Written exercise:
The required output consists solely of the lines from the top of the listing through the line containing "COL = scene.collection", transcribed exactly.

Given data:
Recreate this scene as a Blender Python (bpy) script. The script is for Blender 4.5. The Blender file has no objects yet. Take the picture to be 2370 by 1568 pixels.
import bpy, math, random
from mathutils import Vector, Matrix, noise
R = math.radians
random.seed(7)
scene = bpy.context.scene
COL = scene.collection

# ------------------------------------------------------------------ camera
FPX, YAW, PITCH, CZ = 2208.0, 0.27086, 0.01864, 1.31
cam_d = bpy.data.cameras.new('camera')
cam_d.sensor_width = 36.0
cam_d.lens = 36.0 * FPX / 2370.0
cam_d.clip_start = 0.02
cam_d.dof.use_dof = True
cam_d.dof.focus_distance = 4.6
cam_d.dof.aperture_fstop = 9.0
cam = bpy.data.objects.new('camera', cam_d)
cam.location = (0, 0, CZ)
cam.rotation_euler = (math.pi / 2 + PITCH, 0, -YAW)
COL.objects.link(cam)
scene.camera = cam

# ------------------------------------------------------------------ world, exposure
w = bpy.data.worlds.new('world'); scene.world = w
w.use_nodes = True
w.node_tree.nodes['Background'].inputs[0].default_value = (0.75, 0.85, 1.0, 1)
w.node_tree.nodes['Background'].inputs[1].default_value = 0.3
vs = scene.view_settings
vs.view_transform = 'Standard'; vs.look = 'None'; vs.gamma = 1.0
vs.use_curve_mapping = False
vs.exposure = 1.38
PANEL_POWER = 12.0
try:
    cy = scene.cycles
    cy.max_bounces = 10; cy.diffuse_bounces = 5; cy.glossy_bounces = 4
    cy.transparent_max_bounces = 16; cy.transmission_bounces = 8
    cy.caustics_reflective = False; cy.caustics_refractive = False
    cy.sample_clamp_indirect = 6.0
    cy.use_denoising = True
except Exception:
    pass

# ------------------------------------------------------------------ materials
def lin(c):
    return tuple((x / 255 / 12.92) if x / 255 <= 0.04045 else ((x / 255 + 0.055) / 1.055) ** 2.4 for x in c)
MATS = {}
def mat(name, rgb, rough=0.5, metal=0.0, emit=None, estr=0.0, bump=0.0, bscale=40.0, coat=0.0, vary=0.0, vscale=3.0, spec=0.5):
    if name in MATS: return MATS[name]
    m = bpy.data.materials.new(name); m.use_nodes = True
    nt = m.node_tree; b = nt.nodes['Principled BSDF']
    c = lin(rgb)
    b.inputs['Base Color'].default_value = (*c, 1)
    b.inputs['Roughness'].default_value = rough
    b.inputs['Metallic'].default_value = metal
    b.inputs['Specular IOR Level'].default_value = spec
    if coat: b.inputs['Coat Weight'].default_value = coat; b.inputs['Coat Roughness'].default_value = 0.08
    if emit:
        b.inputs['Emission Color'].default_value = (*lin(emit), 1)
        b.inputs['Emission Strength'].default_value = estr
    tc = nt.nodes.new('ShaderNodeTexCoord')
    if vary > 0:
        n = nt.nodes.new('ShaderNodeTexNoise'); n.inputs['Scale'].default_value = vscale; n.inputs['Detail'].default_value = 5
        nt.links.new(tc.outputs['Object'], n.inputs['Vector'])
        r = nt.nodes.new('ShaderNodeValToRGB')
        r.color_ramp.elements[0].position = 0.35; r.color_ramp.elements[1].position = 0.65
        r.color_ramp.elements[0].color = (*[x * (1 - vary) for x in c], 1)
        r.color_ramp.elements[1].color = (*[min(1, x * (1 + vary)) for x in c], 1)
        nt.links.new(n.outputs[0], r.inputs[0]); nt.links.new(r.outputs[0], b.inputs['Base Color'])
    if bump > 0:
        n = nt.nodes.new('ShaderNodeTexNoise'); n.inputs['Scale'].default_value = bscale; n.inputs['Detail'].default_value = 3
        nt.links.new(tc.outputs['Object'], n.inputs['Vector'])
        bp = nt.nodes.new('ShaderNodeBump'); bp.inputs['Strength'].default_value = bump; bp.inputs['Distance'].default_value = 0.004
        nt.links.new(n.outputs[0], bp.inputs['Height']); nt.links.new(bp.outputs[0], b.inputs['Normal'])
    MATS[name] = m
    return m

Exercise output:
Recreate this scene as a Blender Python (bpy) script. The script is for Blender 4.5. The Blender file has no objects yet. Take the picture to be 2370 by 1568 pixels.
import bpy, math, random
from mathutils import Vector, Matrix, noise
R = math.radians
random.seed(7)
scene = bpy.context.scene
COL = scene.collection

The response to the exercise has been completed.